Reply Wed 24 Feb, 2010 10:12 pm
@Scottydamion,
Scottydamion;132187 wrote:
But doesn't this just go back to justification? Kenneth's points on experience not being the thing experienced are also important. It comes down to which is more justified in my opinion, and I will always be a certain breed of materialist (probably a representational realist of sorts) in that respect. I see Reconstructo's ideas about concepts being the means of experience but this in itself does not seem to mean to be justification for solipsism or idealism, though I will never be a dogmatic materialist.


What entails justification? Must something be proved empirically to be considered true?
 
Scottydamion
 
Reply Wed 24 Feb, 2010 10:41 pm
@MMP2506,
MMP2506;132191 wrote:
What entails justification? Must something be proved empirically to be considered true?


It would depend on the "something" being considered, but I at least consider the scientific method to be extendable to the formation of other beliefs, and that is why I consider myself a materialist, I see too much of a comparison between the mind and the complete nervous system. Ockham's Razor would have me form the simplest explanation.
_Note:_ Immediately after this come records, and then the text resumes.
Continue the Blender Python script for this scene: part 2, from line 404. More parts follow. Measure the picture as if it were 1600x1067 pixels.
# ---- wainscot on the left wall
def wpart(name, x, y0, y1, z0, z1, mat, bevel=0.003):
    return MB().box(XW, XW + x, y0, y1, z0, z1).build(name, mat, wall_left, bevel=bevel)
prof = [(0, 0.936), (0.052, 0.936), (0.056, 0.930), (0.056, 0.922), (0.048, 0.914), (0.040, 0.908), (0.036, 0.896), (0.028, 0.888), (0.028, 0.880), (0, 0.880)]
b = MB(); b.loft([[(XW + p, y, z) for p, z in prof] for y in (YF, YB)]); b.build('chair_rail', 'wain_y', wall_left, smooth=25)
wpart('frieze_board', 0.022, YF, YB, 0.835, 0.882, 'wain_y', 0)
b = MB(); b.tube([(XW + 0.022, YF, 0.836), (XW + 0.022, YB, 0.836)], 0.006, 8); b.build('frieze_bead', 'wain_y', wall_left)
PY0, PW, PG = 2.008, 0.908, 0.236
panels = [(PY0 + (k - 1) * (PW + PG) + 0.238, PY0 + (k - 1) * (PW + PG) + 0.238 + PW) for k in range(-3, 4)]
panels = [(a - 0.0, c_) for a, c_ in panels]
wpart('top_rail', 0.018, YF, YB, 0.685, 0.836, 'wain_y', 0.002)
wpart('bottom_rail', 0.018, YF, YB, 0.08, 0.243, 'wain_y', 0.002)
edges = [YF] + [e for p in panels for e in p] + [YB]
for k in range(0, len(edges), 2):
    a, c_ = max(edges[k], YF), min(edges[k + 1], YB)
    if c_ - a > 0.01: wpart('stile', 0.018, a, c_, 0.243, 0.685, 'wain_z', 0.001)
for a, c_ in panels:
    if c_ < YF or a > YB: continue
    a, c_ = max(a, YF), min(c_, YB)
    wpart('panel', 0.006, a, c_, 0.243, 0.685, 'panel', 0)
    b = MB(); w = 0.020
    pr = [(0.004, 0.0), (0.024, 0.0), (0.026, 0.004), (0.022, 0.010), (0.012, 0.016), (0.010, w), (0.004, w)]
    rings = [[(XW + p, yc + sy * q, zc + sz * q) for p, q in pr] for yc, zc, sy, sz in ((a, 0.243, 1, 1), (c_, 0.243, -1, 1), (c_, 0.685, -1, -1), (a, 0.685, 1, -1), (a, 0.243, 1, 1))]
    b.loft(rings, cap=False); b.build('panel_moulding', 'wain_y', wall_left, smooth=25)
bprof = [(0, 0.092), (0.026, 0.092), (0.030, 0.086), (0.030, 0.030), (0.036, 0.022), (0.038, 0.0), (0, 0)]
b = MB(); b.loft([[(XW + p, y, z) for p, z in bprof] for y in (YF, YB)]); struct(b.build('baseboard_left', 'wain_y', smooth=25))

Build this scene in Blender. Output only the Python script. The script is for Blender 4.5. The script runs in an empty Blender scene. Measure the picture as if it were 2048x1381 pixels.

I could be wrong, but based on the way I form my thoughts I have no practical reason to have serious doubts, although I think entertaining doubts is an important lead in to what beliefs should be formed.

When it comes down to brass tax I am relying on my intuitions, but I feel confident that I have examined a wide range of thoughts on the issue and will remain open minded to those trains of thought even though I am essentially relying on my education, formal and informal, to justify my position. The important thing to preserve is that my position can change as new information is discovered or presented to me.